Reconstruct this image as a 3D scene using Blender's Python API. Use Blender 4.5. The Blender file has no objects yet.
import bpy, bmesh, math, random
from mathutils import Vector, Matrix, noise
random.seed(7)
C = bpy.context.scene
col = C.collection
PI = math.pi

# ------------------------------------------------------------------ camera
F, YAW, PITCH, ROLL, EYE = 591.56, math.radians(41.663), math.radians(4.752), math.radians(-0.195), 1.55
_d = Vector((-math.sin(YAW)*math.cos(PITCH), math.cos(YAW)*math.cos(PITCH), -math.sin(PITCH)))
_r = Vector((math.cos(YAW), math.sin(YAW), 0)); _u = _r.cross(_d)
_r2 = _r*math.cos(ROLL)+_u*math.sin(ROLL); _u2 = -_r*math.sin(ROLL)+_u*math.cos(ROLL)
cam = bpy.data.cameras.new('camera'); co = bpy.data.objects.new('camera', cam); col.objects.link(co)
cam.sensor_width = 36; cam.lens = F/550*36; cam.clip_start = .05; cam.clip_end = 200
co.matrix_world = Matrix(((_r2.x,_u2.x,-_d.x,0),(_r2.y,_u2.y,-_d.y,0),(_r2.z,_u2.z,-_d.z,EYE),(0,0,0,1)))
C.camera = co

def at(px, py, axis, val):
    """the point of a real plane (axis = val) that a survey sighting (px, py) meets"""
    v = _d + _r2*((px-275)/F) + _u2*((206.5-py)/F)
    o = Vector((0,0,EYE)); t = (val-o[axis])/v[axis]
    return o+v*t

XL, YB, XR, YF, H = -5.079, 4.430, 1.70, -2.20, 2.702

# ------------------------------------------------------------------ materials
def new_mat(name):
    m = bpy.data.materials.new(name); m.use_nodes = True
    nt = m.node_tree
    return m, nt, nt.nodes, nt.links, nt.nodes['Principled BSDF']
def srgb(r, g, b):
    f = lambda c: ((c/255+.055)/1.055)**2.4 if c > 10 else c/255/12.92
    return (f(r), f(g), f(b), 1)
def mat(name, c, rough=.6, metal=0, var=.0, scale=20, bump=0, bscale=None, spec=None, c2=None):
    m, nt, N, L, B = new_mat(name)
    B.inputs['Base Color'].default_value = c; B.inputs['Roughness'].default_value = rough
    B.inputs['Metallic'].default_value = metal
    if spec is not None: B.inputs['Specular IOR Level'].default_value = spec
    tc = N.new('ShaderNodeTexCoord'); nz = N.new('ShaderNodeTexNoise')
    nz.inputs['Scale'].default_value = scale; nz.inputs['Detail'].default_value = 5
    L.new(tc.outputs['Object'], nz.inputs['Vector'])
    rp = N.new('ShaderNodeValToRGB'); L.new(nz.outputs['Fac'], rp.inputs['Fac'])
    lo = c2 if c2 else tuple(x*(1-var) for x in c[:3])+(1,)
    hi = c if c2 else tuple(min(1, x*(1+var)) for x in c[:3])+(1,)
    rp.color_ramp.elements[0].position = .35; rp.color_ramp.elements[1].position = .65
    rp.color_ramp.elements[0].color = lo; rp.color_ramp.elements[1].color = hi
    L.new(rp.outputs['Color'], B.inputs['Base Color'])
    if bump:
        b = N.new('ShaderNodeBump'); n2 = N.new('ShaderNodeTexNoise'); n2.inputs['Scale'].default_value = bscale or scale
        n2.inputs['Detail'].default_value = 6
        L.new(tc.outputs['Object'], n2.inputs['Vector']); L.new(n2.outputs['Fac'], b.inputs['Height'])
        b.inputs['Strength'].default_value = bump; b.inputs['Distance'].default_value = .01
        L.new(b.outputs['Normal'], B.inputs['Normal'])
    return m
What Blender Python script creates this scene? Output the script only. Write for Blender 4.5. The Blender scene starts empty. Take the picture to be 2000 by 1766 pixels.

════

* REQUIREMENTS: What you return should be the lines from the start of the data through the line with "PI = math.pi", quoted exactly and nothing more.

* ANSWER TO THE TASK:
Reconstruct this image as a 3D scene using Blender's Python API. Use Blender 4.5. The Blender file has no objects yet.
import bpy, bmesh, math, random
from mathutils import Vector, Matrix, noise
random.seed(7)
C = bpy.context.scene
col = C.collection
PI = math.pi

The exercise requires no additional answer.